Uma Noite Irreversível | 4 de Outubro de 2025
Café-Concerto RUM by Mavy | Braga
A quarta edição d` Uma Noite Irreversível, numa coprodução com gig.ROCKS! e o apoio da ESRádio, revelou-se um espaço de resistência e expressão autêntica. No Mavy, a noite foi de continuidade, mas também de mutação, uma energia diferente, mais observadora.

Não se esgotou desta vez, e talvez por isso se tenha vivido melhor cada actuação. O público encontrava o seu lugar e a música ocupava o espaço sem pressa, como quem fala apenas quando tem algo de relevante a dizer.

O chão foi o palco, público e artistas os intérpretes que se moviam entre si.

The Ema Thomas abriu o ritual, não em DJ set, mas em formato de performance viva, inovadora, híbrida, talvez até perturbadora, que viajou em harmonia entre colagens estéticas e presença física. Uma entrada feita de fragmentos que no final se entendiam como uma sequência. Uma abertura de noite que despertou mentes e lavrou o terreno para o que viria a seguir.

O Manipulador trouxe depois o seu laboratório de contradições, entre rock, eletrónica e improviso, em permanente choque. Sozinho, Manuel Molarinho construiu um set de corpo inteiro, com baixo, voz, loops e distorções. Um concerto em que o som parecia estar a ser moldado à vista, como se estivesse a reinventar a cada momento, a cada segundo. Uma dança entre precisão e o desiquilíbrio, entre o menear e a introspeção.

Para o terceiro acto surgem os Putan Club, um duo que é um manifesto. Um choque frontal entre máquina e carne. O chão do Mavy tornou-se um campo de batalha entre o som e os corpos, transformou o espaço numa instalação viva e compartilhada. Um concerto que foi uma tese sobre liberdade desconfortável. Provocador, necessário, urgente, deixando marcas que se vão prolongar no tempo.
A relação entre a Irreversível e os Putan Club é profunda, intrínseca. Partilhamos conceitos, formas de estar, paixões e emoções. E isso foi perceptível.

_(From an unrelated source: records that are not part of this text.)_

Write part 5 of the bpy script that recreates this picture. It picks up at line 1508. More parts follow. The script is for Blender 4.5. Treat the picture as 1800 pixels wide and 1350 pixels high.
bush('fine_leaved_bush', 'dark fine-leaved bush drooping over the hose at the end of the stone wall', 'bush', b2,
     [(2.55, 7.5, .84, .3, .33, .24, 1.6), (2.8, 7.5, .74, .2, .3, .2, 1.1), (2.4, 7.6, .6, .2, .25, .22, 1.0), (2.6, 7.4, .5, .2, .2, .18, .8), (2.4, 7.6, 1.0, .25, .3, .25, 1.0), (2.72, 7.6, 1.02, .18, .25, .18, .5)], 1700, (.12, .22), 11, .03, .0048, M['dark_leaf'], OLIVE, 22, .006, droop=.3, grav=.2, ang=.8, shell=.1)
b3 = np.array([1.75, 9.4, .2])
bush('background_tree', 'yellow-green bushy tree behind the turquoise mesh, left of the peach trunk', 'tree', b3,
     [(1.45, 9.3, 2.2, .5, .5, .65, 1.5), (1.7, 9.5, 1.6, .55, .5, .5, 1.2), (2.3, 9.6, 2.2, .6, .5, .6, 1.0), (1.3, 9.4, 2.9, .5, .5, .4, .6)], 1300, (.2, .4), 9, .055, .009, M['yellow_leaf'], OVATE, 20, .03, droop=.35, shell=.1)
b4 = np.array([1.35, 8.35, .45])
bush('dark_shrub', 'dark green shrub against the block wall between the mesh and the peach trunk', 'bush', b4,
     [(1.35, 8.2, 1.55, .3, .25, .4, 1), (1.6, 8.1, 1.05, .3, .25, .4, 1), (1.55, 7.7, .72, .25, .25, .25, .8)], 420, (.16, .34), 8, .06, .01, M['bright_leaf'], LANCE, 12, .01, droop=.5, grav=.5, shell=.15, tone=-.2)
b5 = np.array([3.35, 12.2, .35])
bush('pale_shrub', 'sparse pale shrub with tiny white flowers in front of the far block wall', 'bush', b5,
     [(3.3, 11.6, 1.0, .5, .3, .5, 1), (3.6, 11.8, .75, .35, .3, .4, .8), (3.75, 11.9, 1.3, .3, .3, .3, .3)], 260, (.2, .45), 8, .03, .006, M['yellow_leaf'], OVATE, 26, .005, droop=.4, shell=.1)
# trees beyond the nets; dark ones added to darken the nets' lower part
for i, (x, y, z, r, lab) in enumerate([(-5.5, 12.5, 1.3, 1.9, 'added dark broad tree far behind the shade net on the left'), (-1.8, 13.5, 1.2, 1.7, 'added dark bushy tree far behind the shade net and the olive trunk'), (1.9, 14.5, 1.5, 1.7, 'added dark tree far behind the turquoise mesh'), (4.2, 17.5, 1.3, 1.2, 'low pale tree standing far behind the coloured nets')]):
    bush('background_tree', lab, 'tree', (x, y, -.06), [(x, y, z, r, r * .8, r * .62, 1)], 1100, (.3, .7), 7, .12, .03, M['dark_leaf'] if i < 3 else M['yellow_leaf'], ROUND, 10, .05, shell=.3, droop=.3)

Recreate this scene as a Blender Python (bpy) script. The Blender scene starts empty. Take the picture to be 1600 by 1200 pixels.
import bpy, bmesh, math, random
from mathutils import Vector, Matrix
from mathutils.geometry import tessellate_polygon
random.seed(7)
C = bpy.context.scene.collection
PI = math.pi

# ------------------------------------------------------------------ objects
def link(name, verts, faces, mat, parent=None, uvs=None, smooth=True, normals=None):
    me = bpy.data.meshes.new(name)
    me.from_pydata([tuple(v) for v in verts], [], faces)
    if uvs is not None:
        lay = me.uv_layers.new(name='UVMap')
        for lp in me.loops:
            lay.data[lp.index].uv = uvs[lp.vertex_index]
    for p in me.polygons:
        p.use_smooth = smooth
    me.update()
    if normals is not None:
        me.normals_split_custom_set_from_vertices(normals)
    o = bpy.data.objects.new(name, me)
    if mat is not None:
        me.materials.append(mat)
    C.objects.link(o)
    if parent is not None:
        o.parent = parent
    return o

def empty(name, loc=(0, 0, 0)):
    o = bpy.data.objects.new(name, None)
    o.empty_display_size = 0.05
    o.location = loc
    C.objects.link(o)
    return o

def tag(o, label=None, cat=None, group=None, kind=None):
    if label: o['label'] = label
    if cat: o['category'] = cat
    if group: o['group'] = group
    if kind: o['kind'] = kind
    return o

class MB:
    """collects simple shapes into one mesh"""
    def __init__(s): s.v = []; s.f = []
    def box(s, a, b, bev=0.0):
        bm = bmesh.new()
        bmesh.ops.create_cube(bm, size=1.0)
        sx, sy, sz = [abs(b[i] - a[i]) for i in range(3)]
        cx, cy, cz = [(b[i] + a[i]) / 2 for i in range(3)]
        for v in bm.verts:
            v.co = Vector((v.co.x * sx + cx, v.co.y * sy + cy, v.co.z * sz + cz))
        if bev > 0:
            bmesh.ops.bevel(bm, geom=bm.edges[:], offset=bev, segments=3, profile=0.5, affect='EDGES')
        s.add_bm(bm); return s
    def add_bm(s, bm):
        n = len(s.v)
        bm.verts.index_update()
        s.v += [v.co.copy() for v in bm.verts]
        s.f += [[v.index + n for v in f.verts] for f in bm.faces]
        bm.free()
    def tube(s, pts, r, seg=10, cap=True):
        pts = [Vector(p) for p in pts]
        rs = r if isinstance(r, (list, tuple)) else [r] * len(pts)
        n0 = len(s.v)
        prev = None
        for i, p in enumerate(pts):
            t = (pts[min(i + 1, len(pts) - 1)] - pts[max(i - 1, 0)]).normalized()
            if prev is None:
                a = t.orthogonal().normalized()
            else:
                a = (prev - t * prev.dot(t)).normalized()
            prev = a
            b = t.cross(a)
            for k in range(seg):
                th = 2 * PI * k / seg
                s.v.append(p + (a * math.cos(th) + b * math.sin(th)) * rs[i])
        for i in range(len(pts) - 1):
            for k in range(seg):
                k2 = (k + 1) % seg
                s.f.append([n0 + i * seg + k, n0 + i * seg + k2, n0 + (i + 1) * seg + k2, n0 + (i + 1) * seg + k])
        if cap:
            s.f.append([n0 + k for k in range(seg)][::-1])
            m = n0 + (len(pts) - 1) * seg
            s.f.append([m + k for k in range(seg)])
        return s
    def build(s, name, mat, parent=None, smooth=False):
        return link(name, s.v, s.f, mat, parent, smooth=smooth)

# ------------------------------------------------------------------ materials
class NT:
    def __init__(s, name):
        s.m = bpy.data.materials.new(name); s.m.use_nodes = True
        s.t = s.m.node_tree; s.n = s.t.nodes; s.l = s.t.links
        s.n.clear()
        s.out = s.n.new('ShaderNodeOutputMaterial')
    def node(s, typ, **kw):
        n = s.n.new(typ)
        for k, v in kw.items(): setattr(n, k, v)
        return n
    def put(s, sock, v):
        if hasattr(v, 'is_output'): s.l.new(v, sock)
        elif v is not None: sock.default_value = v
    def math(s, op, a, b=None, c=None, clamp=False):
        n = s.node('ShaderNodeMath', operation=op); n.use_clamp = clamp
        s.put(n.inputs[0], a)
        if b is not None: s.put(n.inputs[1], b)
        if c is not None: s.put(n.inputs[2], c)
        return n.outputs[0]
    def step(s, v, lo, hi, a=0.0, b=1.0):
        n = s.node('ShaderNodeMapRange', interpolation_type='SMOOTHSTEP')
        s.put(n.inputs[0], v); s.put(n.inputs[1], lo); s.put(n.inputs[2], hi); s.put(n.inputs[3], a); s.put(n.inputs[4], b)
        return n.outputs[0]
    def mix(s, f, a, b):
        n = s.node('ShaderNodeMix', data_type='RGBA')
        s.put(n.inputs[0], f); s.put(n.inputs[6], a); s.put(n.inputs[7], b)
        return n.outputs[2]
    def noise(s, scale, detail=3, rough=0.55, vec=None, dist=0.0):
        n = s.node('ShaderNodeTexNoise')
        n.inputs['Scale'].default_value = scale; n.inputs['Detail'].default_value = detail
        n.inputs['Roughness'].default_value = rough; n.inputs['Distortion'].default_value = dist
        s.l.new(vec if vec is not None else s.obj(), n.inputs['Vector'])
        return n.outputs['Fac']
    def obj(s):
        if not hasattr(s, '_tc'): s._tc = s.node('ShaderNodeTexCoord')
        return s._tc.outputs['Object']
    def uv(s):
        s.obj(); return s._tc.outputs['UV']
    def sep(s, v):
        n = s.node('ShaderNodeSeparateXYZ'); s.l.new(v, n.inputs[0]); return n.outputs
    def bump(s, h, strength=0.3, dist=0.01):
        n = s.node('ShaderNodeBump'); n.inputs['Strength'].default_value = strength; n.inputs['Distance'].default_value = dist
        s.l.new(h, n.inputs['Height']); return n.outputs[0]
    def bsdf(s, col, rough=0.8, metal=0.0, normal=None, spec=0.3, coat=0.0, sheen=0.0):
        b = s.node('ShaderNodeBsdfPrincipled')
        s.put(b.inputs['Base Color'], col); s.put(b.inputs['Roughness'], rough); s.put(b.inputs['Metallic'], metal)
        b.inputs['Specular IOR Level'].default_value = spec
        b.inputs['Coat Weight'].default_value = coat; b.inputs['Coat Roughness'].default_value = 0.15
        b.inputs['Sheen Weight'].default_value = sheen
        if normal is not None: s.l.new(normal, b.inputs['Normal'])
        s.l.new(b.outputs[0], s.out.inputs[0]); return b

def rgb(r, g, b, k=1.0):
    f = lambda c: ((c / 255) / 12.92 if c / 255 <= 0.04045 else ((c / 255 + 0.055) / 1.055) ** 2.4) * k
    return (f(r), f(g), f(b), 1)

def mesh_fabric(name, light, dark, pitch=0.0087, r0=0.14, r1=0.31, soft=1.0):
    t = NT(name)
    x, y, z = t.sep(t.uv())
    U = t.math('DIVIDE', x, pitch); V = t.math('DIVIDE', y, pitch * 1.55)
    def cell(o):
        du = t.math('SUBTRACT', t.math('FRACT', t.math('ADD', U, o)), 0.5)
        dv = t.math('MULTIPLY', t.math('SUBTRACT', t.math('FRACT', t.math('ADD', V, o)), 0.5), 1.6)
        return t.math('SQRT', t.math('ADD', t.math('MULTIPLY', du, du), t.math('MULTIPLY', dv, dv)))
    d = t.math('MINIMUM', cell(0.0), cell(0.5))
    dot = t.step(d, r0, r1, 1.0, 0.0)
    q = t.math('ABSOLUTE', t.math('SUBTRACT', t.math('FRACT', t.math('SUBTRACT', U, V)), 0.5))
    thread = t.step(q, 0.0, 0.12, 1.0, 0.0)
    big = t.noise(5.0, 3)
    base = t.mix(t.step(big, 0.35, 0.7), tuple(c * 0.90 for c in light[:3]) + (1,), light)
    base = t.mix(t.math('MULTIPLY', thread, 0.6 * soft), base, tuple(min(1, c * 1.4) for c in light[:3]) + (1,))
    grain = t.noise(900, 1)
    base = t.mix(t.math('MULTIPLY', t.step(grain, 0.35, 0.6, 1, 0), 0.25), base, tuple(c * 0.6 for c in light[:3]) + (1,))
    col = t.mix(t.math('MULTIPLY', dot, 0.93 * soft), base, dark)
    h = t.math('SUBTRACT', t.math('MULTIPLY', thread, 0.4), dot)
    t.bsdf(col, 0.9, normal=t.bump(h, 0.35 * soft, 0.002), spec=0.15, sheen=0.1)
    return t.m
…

Esta “Plataforma independente de divulgação artística e cultural” não se constrói de hipocrisias. Temos, sem dúvida, os nossos favoritos, temos coisas que gostamos mais e coisas das quais não gostamos. Não fazemos favores, nem procuramos a validação geral. Talvez fosse mais fácil e simples se não demonstrássemos isso, mas seriamos apenas mais uma reprodução cobarde com necessidade de validação.
O afterburning ficou entregue a Arritmia, que manteve os corpos em movimento, desfazendo alguns aqui e ali, prolongando animadamente e sem escrúpulos o transe das três actuações anteriores.

Durante toda a 4ª edição, tivemos a presença da Dukkha Suspension Team. A equipa criava uma camada extra de energia com a sua arte visceral, uma ponte entre os actos com carácter de instalação, por vezes complementando ou até a expandindo o que se passava no chão, despertando curiosidade e tornando a experiência coletiva mais intensa.

Foi uma noite menos cheia, mas igualmente irreversível. Talvez mais lúcida. Uma celebração sem disfarce, onde o essencial não foi a densidade. Onde cada gesto, cada olhar, cada abraço, cada beijo e cada batida, vão permanecer na memória colectiva e certamente na individual de muitos.
Em jeito de conclusão reflexiva, o que fica é a sensação de que “Uma Noite Irreversível” é mais do que um ciclo ou uma celebração, é uma dinâmica de resistência cultural. Um corpo coletivo que insiste em existir.